What is your position regarding the request of Jews to pray on the Temple Mount? Considering that this is the major issue behind this wave of terror, did you talk about it with any representatives of this movement? After all, some are members of your coalition.
First, let us remember – the quasi-majority of the citizens of Israel – the status quo. Even if they don’t like the current situation – and many don’t – they all understand the importance of respecting and implementing the status quo. There might be a gap between the desire and the feeling of a majority and the pledge to implement it. I also want to remind everyone that the entire haredi community and most of the religious are against going to the Temple Mount, from a religious theological position. Therefore, we’re talking about a small minority within the religious sector.
A small minority, but very vocal.
Okay. But what the Israeli government – all the governments – tells them is that there is a status quo, and we are bound by that status quo, for the good or the bad. And that goes as well for the Arab residents, who have also tried to change the status quo, with the Murabitun [female Islamist activist groups whose members regularly harass Jewish visitors to the Temple Mount] and lots of declarations… It is not to be permitted, just as we should not permit Jews to pray on the Temple Mount.
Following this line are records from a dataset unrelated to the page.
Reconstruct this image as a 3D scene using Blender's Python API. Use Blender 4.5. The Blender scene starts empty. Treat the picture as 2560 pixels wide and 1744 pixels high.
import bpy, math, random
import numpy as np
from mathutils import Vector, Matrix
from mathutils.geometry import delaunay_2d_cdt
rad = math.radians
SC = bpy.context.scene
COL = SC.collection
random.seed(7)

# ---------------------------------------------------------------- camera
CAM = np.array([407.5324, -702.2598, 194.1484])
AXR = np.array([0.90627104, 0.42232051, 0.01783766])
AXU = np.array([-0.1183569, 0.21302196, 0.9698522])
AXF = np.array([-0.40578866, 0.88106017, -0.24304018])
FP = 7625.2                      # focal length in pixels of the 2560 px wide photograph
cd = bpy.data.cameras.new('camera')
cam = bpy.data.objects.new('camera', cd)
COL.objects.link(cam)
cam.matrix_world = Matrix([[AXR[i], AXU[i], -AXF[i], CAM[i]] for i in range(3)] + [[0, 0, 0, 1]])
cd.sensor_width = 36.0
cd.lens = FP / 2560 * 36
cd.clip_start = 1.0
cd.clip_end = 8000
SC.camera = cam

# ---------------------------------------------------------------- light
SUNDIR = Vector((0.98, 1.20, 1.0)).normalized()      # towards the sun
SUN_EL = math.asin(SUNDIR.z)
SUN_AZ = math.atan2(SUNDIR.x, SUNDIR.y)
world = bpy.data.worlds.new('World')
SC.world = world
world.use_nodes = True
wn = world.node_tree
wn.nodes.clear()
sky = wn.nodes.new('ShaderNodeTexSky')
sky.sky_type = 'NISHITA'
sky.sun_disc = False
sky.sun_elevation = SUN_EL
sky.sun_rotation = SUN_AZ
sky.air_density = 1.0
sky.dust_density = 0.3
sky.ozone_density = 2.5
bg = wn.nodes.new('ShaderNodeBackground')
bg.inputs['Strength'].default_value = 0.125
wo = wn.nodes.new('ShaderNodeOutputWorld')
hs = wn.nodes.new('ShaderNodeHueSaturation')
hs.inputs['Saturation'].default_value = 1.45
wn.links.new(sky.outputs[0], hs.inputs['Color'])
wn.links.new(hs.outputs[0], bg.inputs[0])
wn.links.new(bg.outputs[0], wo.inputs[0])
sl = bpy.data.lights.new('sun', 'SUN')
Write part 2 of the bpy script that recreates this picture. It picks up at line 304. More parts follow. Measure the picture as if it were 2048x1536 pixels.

Both sides have to understand that any attempt to change the status quo is doomed to fail. We have to understand that implementing the status quo – again, whether we like it or not – is an act of sovereignty. Allowing Jews to visit the Temple Mount [but not to pray] is also an act of sovereignty as part of that same status quo.
And now, what’s next? Are you really planning to move on to the next step?
There have been a few words about that recently. I have always said that I would serve between two to three terms at the Jerusalem Municipality. I haven’t decided whether I will aim for a third term or not; I will decide during the next two years. There are only two options – will I continue or not? But I haven’t decided yet.